**Written task**.
In the entries below, print exactly the lines from the first through the one with "PI = math.pi", both included, and none of the pictures.

### Input data ###

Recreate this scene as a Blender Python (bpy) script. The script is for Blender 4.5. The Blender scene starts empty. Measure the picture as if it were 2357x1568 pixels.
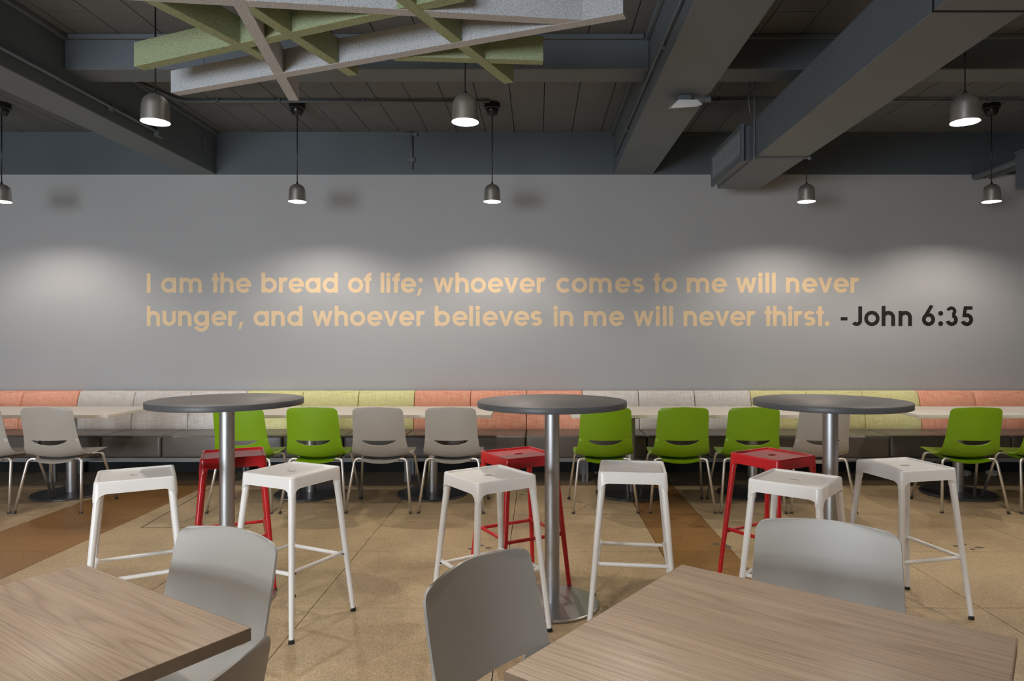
import bpy, bmesh, math, random
from mathutils import Vector, Matrix
random.seed(7)
D = bpy.data
sc = bpy.context.scene
C = sc.collection
PI = math.pi

# ------------------------------------------------------------------ camera
cam_d = D.cameras.new('camera')
cam = D.objects.new('camera', cam_d)
C.objects.link(cam)
cam.location = (0, 0, 1.40)
cam.rotation_euler = (PI / 2, 0, 0)
cam_d.lens = 24.0
cam_d.sensor_width = 36.0
cam_d.sensor_fit = 'HORIZONTAL'
cam_d.shift_x = -59.5 / 2357
cam_d.shift_y = -9.0 / 2357
cam_d.clip_start = 0.05
sc.camera = cam

# ------------------------------------------------------------------ world (overcast daylight entering by the added rear window)
LAMP_W = 50.0
LAMP_COL = (1.0, 0.90, 0.80)
world = D.worlds.new('world')
sc.world = world
world.use_nodes = True
bg = world.node_tree.nodes['Background']
bg.inputs['Color'].default_value = (0.84, 0.92, 1.0, 1)
bg.inputs['Strength'].default_value = 23.0

sc.view_settings.view_transform = 'Standard'
sc.view_settings.look = 'None'
sc.view_settings.exposure = 0.0
sc.view_settings.gamma = 1.0
sc.view_settings.use_curve_mapping = False
sc.cycles.use_denoising = True
sc.cycles.sample_clamp_indirect = 6.0
sc.cycles.max_bounces = 4
sc.cycles.diffuse_bounces = 3
sc.cycles.adaptive_threshold = 0.10
sc.cycles.glossy_bounces = 3
sc.cycles.transmission_bounces = 4
sc.cycles.caustics_reflective = False
sc.cycles.caustics_refractive = False

# ------------------------------------------------------------------ key dimensions (metres)
WALL = 7.08          # back wall plane (y)
ROOM_L, ROOM_R, ROOM_REAR = -8.0, 8.0, -4.5
CEIL = 3.52          # underside of ceiling tiles
BAND = 3.08          # underside of main beams / start of the dark band


# ------------------------------------------------------------------ materials
def srgb(r, g, b):
    f = lambda c: (c / 255 / 12.92) if c / 255 <= 0.04045 else ((c / 255 + 0.055) / 1.055) ** 2.4
    return (f(r), f(g), f(b), 1.0)


class NT:
    def __init__(self, name):
        self.m = D.materials.new(name)
        self.m.use_nodes = True
        self.t = self.m.node_tree
        self.b = self.t.nodes['Principled BSDF']

    def n(self, typ, **kw):
        nd = self.t.nodes.new(typ)
        for k, v in kw.items():
            if k.startswith('i_'):
                key = k[2:]
                key = int(key) if key.isdigit() else key.replace('_', ' ')
                nd.inputs[key].default_value = v
            else:
                setattr(nd, k, v)
        return nd

    def l(self, a, b):
        self.t.links.new(a, b)

    def ramp(self, fac, stops):
        r = self.n('ShaderNodeValToRGB')
        e = r.color_ramp.elements
        while len(e) < len(stops):
            e.new(0.5)
        for el, (p, c) in zip(e, stops):
            el.position = p
            el.color = tuple(c[:3]) + (1.0,)
        self.l(fac, r.inputs['Fac'])
        return r.outputs['Color']

    def mix(self, a, b, fac, mode='MIX'):
        m = self.n('ShaderNodeMix', data_type='RGBA', blend_type=mode)
        for s, v in ((0, fac), (6, a), (7, b)):
            if hasattr(v, 'is_output') or isinstance(v, bpy.types.NodeSocket):
                self.l(v, m.inputs[s])
            else:
                m.inputs[s].default_value = v
        return m.outputs[2]

    def coord(self, kind='Object', scale=(1, 1, 1), world_pos=False):
        if world_pos:
            src = self.n('ShaderNodeNewGeometry').outputs['Position']
        else:
            src = self.n('ShaderNodeTexCoord').outputs[kind]
        mp = self.n('ShaderNodeMapping')
        mp.inputs['Scale'].default_value = scale
        self.l(src, mp.inputs['Vector'])
        return mp.outputs['Vector']

    def bump(self, h, strength, dist=0.01):
        b = self.n('ShaderNodeBump')
        b.inputs['Strength'].default_value = strength
        b.inputs['Distance'].default_value = dist
        self.l(h, b.inputs['Height'])
        self.l(b.outputs['Normal'], self.b.inputs['Normal'])


def scl(c, k):
    return (c[0] * k, c[1] * k, c[2] * k, 1)


def plain(name, col, rough=0.5, metal=0.0, var=0.06, scale=6.0, bump=0.0, bscale=200.0, coat=0.0, wp=False):
    t = NT(name)
    v = t.coord(world_pos=wp)
    nz = t.n('ShaderNodeTexNoise', i_Scale=scale, i_Detail=4.0)
    t.l(v, nz.inputs['Vector'])
    c = t.ramp(nz.outputs['Fac'], [(0.3, scl(col, 1 - var)), (0.7, scl(col, 1 + var))])
    t.l(c, t.b.inputs['Base Color'])
    t.b.inputs['Roughness'].default_value = rough
    t.b.inputs['Metallic'].default_value = metal
    if coat:
        t.b.inputs['Coat Weight'].default_value = coat
        t.b.inputs['Coat Roughness'].default_value = 0.12
    if bump:
        n2 = t.n('ShaderNodeTexNoise', i_Scale=bscale, i_Detail=2.0)
        t.l(v, n2.inputs['Vector'])
        t.bump(n2.outputs['Fac'], bump, 0.002)
    return t.m


def brushed(name, col, rough=0.35, axis=2):
    t = NT(name)
    s = [60, 60, 60]
    s[axis] = 1.5
    v = t.coord(scale=tuple(s))
    nz = t.n('ShaderNodeTexNoise', i_Scale=4.0, i_Detail=3.0)
    t.l(v, nz.inputs['Vector'])
    c = t.ramp(nz.outputs['Fac'], [(0.3, scl(col, 0.9)), (0.7, scl(col, 1.1))])
    t.l(c, t.b.inputs['Base Color'])
    t.b.inputs['Metallic'].default_value = 1.0
    t.b.inputs['Roughness'].default_value = rough
    return t.m


def terrazzo(name, a, b, c_):
    t = NT(name)
    v = t.coord(world_pos=True)
    vo = t.n('ShaderNodeTexVoronoi', i_Scale=300.0)
    t.l(v, vo.inputs['Vector'])
    sep = t.n('ShaderNodeSeparateColor')
    t.l(vo.outputs['Color'], sep.inputs['Color'])
    chips = t.ramp(sep.outputs['Red'], [(0.0, c_), (0.28, a), (0.62, a), (0.80, b), (1.0, scl(b, 1.35))])
    big = t.n('ShaderNodeTexNoise', i_Scale=1.1, i_Detail=7.0, i_Roughness=0.62)
    t.l(v, big.inputs['Vector'])
    blot = t.ramp(big.outputs['Fac'], [(0.30, (0.66, 0.63, 0.60, 1)), (0.55, (1, 1, 1, 1)), (0.75, (1.06, 1.05, 1.03, 1))])
    col = t.mix(chips, blot, 1.0, 'MULTIPLY')
    sp = t.n('ShaderNodeTexNoise', i_Scale=14.0, i_Detail=6.0, i_Roughness=0.7)
    t.l(v, sp.inputs['Vector'])
    dirt = t.ramp(sp.outputs['Fac'], [(0.28, (0.72, 0.69, 0.66, 1)), (0.42, (1, 1, 1, 1))])
    col = t.mix(col, dirt, 0.8, 'MULTIPLY')
    t.l(col, t.b.inputs['Base Color'])
    rr = t.n('ShaderNodeMapRange')
    rr.inputs['To Min'].default_value = 0.30
    rr.inputs['To Max'].default_value = 0.52
    t.l(big.outputs['Fac'], rr.inputs['Value'])
    t.l(rr.outputs['Result'], t.b.inputs['Roughness'])
    t.bump(sep.outputs['Green'], 0.03, 0.001)
    return t.m


def wood(name):
    t = NT(name)
    # long cathedral figure: stretched noise turned into soft contour lines
    v = t.coord(scale=(0.24, 7.5, 7.5))
    big = t.n('ShaderNodeTexNoise', i_Scale=1.6, i_Detail=1.5, i_Roughness=0.4, i_Distortion=0.25)
    t.l(v, big.inputs['Vector'])
    mul = t.n('ShaderNodeMath', operation='MULTIPLY')
    mul.inputs[1].default_value = 38.0
    t.l(big.outputs['Fac'], mul.inputs[0])
    fr = t.n('ShaderNodeMath', operation='PINGPONG')
    fr.inputs[1].default_value = 1.0
    t.l(mul.outputs[0], fr.inputs[0])
    v2 = t.coord(scale=(3.0, 120.0, 120.0))
    fine = t.n('ShaderNodeTexNoise', i_Scale=1.5, i_Detail=4.0, i_Roughness=0.6)
    t.l(v2, fine.inputs['Vector'])
    v3 = t.coord(scale=(0.8, 16.0, 16.0))
    mid = t.n('ShaderNodeTexNoise', i_Scale=1.6, i_Detail=3.0)
    t.l(v3, mid.inputs['Vector'])
    base = t.ramp(fr.outputs[0], [(0.0, srgb(172, 150, 126)), (0.30, srgb(186, 165, 142)), (1.0, srgb(194, 174, 152))])
    tone = t.ramp(mid.outputs['Fac'], [(0.3, (0.88, 0.87, 0.86, 1)), (0.68, (1.06, 1.055, 1.05, 1))])
    c = t.mix(base, tone, 1.0, 'MULTIPLY')
    ft = t.ramp(fine.outputs['Fac'], [(0.35, (0.84, 0.83, 0.82, 1)), (0.6, (1.03, 1.03, 1.03, 1))])
    c = t.mix(c, ft, 1.0, 'MULTIPLY')
    t.l(c, t.b.inputs['Base Color'])
    t.b.inputs['Roughness'].default_value = 0.44
    t.bump(fine.outputs['Fac'], 0.05, 0.001)
    return t.m


def weave(name, base, hi, lo):
    t = NT(name)
    cs = []
    for s in ((11.0, 11.0, 300.0), (300.0, 11.0, 11.0)):
        v = t.coord(scale=s)
        nz = t.n('ShaderNodeTexNoise', i_Scale=1.0, i_Detail=2.0)
        t.l(v, nz.inputs['Vector'])
        cs.append(t.ramp(nz.outputs['Fac'], [(0.30, lo), (0.5, base), (0.68, hi)]))
    c = t.mix(cs[0], cs[1], 0.5)
    t.l(c, t.b.inputs['Base Color'])
    t.b.inputs['Roughness'].default_value = 0.85
    t.b.inputs['Sheen Weight'].default_value = 0.15
    v = t.coord(scale=(260, 260, 260))
    nz = t.n('ShaderNodeTexNoise', i_Scale=1.0)
    t.l(v, nz.inputs['Vector'])
    t.bump(nz.outputs['Fac'], 0.25, 0.002)
    return t.m


def felt(name, col):
    t = NT(name)
    v = t.coord()
    a = t.n('ShaderNodeTexNoise', i_Scale=130.0, i_Detail=3.0, i_Roughness=0.7)
    t.l(v, a.inputs['Vector'])
    c = t.ramp(a.outputs['Fac'], [(0.30, scl(col, 0.62)), (0.5, col), (0.70, scl(col, 1.28))])
    t.l(c, t.b.inputs['Base Color'])
    t.b.inputs['Roughness'].default_value = 0.95
    t.bump(a.outputs['Fac'], 0.2, 0.003)
    return t.m


def emit(name, col, s):
    t = NT(name)
    t.b.inputs['Base Color'].default_value = (0.9, 0.9, 0.9, 1)
    t.b.inputs['Emission Color'].default_value = (*col, 1)
    t.b.inputs['Emission Strength'].default_value = s
    return t.m


M = {}
M['wall'] = plain('wall_grey_paint', (0.425, 0.427, 0.435), 0.62, var=0.025, scale=1.3, bump=0.05, bscale=120, wp=True)
M['dark'] = plain('dark_slate_paint', (0.085, 0.105, 0.12), 0.55, var=0.06, scale=2.0, bump=0.05, wp=True)
M['beam'] = plain('dark_beam_paint', (0.120, 0.142, 0.162), 0.55, var=0.05, scale=2.0, bump=0.05, wp=True)
M['tile'] = None
t = NT('acoustic_tile_paint')
v = t.coord(world_pos=True)
vo = t.n('ShaderNodeTexVoronoi', i_Scale=75.0)
t.l(v, vo.inputs['Vector'])
hole = t.ramp(vo.outputs['Distance'], [(0.16, (0.078, 0.084, 0.09, 1)), (0.28, (0.138, 0.148, 0.158, 1))])
t.l(hole, t.b.inputs['Base Color'])
t.b.inputs['Roughness'].default_value = 0.8
t.bump(vo.outputs['Distance'], 0.2, 0.003)
M['tile'] = t.m
M['void'] = plain('black_gap', (0.012, 0.012, 0.012), 0.9)
M['grout'] = plain('floor_joint', (0.05, 0.04, 0.03), 0.8)
M['floor_tan'] = terrazzo('terrazzo_tan', srgb(179, 156, 121), srgb(194, 173, 138), srgb(148, 124, 92))
M['floor_brown'] = terrazzo('terrazzo_brown', srgb(136, 96, 46), srgb(156, 117, 64), srgb(111, 76, 34))
M['stain'] = plain('floor_stain', (0.10, 0.085, 0.065), 0.6, var=0.3, scale=60)
M['wood'] = wood('ash_laminate')
M['wood_edge'] = plain('wood_edge_band', srgb(128, 108, 88), 0.5, var=0.12, scale=30)
M['white_lam'] = plain('cream_laminate', srgb(228, 220, 208), 0.32, var=0.02)
M['grey_lam'] = plain('charcoal_laminate', srgb(104, 101, 100), 0.46, var=0.03, scale=40)
M['grey_edge'] = plain('charcoal_edge_band', srgb(78, 79, 82), 0.42, var=0.04)
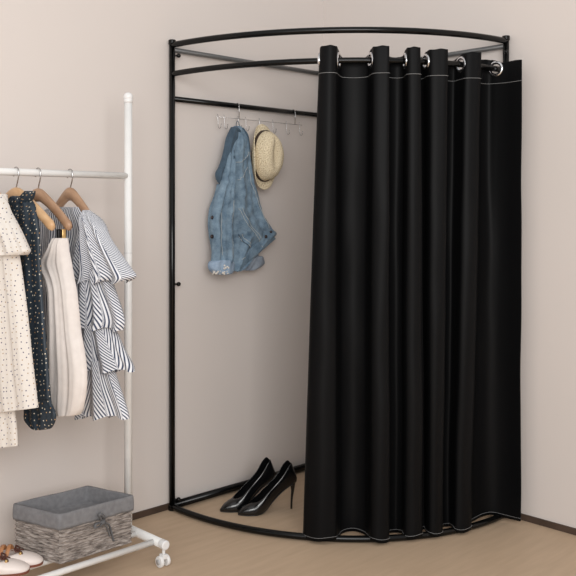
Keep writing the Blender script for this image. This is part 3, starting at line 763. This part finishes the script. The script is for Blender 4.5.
# ================================================================== PALE FLAT SHOES
def flat(toe, heel, label):
    f, Ld, d, sd = frame_fn(toe, heel)
    root = thing('flat_shoe', label, 'shoe', tuple(Vector(heel)), 'pale flat shoes on the rack')
    st = [(0, .010, .010, .048, .008, .008), (.004, .022, .008, .056, .019, .018), (.015, .028, .006, .056, .024, .026), (.05, .030, .006, .046, .026, .027), (.09, .032, .006, .040, .028, .029),
          (.12, .036, .006, .039, .028, .033), (.145, .039, .006, .042, .022, .037), (.158, .040, .006, .043, .008, .038), (.165, .040, .006, .0425, 0, .038), (.19, .038, .006, .038, 0, .036), (.215, .031, .006, .030, 0, .030), (.230, .021, .007, .022, 0, .020), (.238, .008, .009, .015, 0, .007)]
    shoe(root, st, f, shoe_white)
    R = []
    for x, w_, zs_, zt, op, sw in catmull(st, 3):
        sw = sw+.0025; R.append([f(x, y, zz) for y, zz in [(-sw, .0075), (sw, .0075), (sw, 0), (-sw, 0)]])
    fin('sole', grid(R, None, closed=True, capends=True), sole_m, root, False)
    R = [[f(x, y, .010) for y in (-w_*.85, 0, w_*.85)] for x, w_, zs_, zt, op, sw in catmull(st, 3) if x < .16 and x > .004]
    fin('insole', grid(R), tan_m, root)
    b = bmesh.new()
    for x0, x1 in ((.120, .134), (.098, .112)):
        tube(b, catmull([tuple(f(x0, -.034, .034)), tuple(f((x0+x1)/2, -.015, .060)), tuple(f((x0+x1)/2, .015, .060)), tuple(f(x1, .034, .034))], 6), .0075, 8, rz=.3)
    fin('strap', b, tan_m, root)
    b = bmesh.new(); c = f(.150, 0, .049)
    for sg in (-1, 1):
        lp_ = [c, c+sd*sg*.014-d*.004+Vector((0, 0, .008)), c+sd*sg*.024+d*.002+Vector((0, 0, .002)), c+sd*sg*.012+d*.010, c]
        tube(b, catmull([tuple(p) for p in lp_], 6), .0026, 8)
        tube(b, catmull([tuple(c), tuple(c+sd*sg*.010+d*.018-Vector((0, 0, .004))), tuple(c+sd*sg*.018+d*.022-Vector((0, 0, .009)))], 5), .0022, 8)
    ball(b, c, .006); fin('bow', b, brown_m, root)
    b = ball(bmesh.new(), f(.166, -.018, .043), .0055); fin('ornament', b, gold_m, root)
shz = .0915
ft = onz(29.5, 571, shz); bt = onz(47.5, 564.0, shz); dr = Vector((.80, -.60, 0))
flat(ft, ft-dr*.238, 'off-white flat leather shoe nearer the viewer at the photo\'s lower left corner')
flat(bt+Vector((-.007, .017, 0)), bt+Vector((-.007, .017, 0))-dr*.238, 'off-white flat leather shoe right behind its mate, toe against the woven basket')
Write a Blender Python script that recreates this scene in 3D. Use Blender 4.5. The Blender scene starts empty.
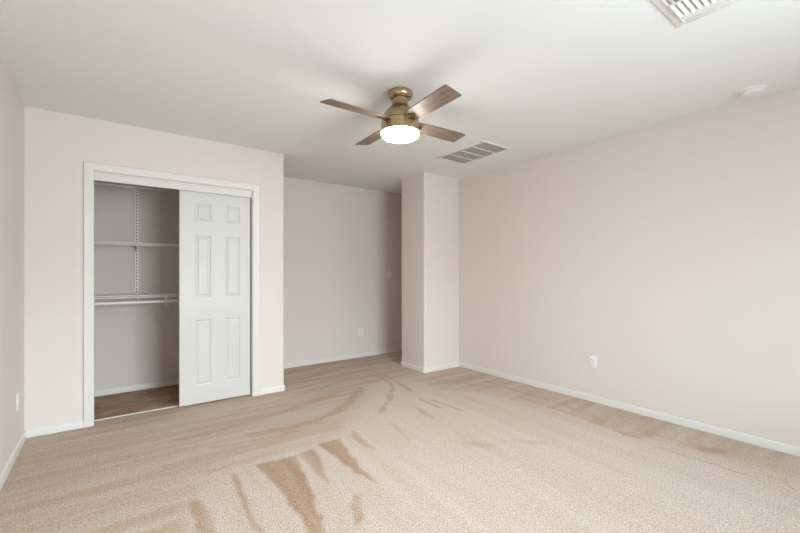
import bpy, bmesh, math, random
import numpy as np
from mathutils import Vector, Matrix

random.seed(4)
S = bpy.context.scene
COL = S.collection

# ------------------------------------------------------------------ camera, sky, exposure
cam_d = bpy.data.cameras.new('camera')
cam = bpy.data.objects.new('camera', cam_d)
COL.objects.link(cam)
cam.location = (0.0, 0.0, 1.2107)
cam.rotation_euler = (math.radians(90), 0, math.radians(-36.7388))
cam_d.sensor_fit = 'HORIZONTAL'
cam_d.sensor_width = 36.0
cam_d.lens = 391.49 / 800 * 36.0
cam_d.shift_y = 6.74 / 800
cam_d.clip_start = 0.02
S.camera = cam

S.view_settings.view_transform = 'Standard'
S.view_settings.look = 'None'
S.view_settings.gamma = 1.0
S.view_settings.use_curve_mapping = False
S.view_settings.exposure = 0.13
S.cycles.max_bounces = 14
S.cycles.diffuse_bounces = 10
S.cycles.use_denoising = True
S.cycles.sample_clamp_indirect = 6.0

SKY_STRENGTH = 23.5
world = bpy.data.worlds.new('daylight')
S.world = world
world.use_nodes = True
nt = world.node_tree
nt.nodes.clear()
w_out = nt.nodes.new('ShaderNodeOutputWorld')
w_bg = nt.nodes.new('ShaderNodeBackground')
w_tc = nt.nodes.new('ShaderNodeTexCoord')
w_sep = nt.nodes.new('ShaderNodeSeparateXYZ')
w_ramp = nt.nodes.new('ShaderNodeValToRGB')
w_map = nt.nodes.new('ShaderNodeMapRange')
w_map.inputs['From Min'].default_value = -1
w_map.inputs['From Max'].default_value = 1
nt.links.new(w_tc.outputs['Generated'], w_sep.inputs[0])
nt.links.new(w_sep.outputs['Z'], w_map.inputs['Value'])
nt.links.new(w_map.outputs[0], w_ramp.inputs[0])
nt.links.new(w_ramp.outputs[0], w_bg.inputs['Color'])
nt.links.new(w_bg.outputs[0], w_out.inputs[0])
els = w_ramp.color_ramp.elements
def tint(v, c):
    return (v * c[0], v * c[1], v * c[2], 1)


# (elevation in degrees, brightness): dim foreground, sunlit ground and houses near the horizon, bright low sky, overhead dimmed to even the floor
SKY_PROFILE = ((-90, 0.40), (-28, 0.45), (-16, 0.62), (5, 0.66), (11, 1.25), (24, 1.15), (38, 0.45), (90, 0.25))
for i, (deg, v) in enumerate(SKY_PROFILE):
    pos = (math.sin(math.radians(deg)) + 1) / 2
    e = els[0] if i == 0 else els[-1] if i == len(SKY_PROFILE) - 1 else els.new(pos)
    e.position = pos
    e.color = tint(v, (0.80, 0.91, 0.985) if deg < 12 else (0.745, 0.91, 1.05))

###

**Answer to the task**.
Recreate this scene as a Blender Python (bpy) script. The script is for Blender 4.5. The Blender scene starts empty. Measure the picture as if it were 2357x1568 pixels.
import bpy, bmesh, math, random
from mathutils import Vector, Matrix
random.seed(7)
D = bpy.data
sc = bpy.context.scene
C = sc.collection
PI = math.pi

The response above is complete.